CRTC Says Rogers Violating Federal Net Neutrality Rules
beaverdownunder writes "A Canadian CRTC investigation in partnership with Cisco has found that Rogers Communications has violated federal net-neutrality rules by throttling connections related to P2P applications. Rogers has until noon on February 3rd to reply to the accusations or face a hearing."
Quoting the letter sent to Rogers: "On the basis of our evidence to date, any traffic from an unidentified time-sensitive application making use of P2P ports will be throttled resulting in noticeable degradation of such traffic."
RTFA before you get too excited. They do throttle bit torrent, openly, because it is legal for them to do so. FTFA:
The Telecommunications Act and CRTC regulations allow throttling of peer-to-peer file sharing programs like BitTorrent, but not of time-sensitive internet traffic like video chatting or gaming.

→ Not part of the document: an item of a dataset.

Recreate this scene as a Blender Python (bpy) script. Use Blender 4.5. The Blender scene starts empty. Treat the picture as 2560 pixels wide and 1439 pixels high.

A lot of the comments here are missing some information, so let's put it this way:
The throttling argument started a while ago when gamers detected problems with World of Warcraft on the Rogers network. In fact, Blizzard Entertainment personally spent a ridiculous amount of resources to try contact Rogers but Rogers spent the whole time insisting that their throttling was not affecting WoW, even though gamers and Blizzard had found concrete proof otherwise.
Interestingly enough, if you switch your connection to a wholesale distributors of Rogers Internet, TekSavvy, in the affected areas, the throttling problem goes away--even though it's going over the same network backbone as if you were provided a Rogers pipe directly.
Blizzard also attempted to limit the ports used for WoW back to the original game ports (3724), but this was only a temporary solution as they wanted the other connections to help with reliability.
Long story short, a WoW community member living in Canada kind of spearheaded this and has been a part of this from the absolute very beginning.
It grew to the point that the CRTC has investigated itself, and this is where we stand now.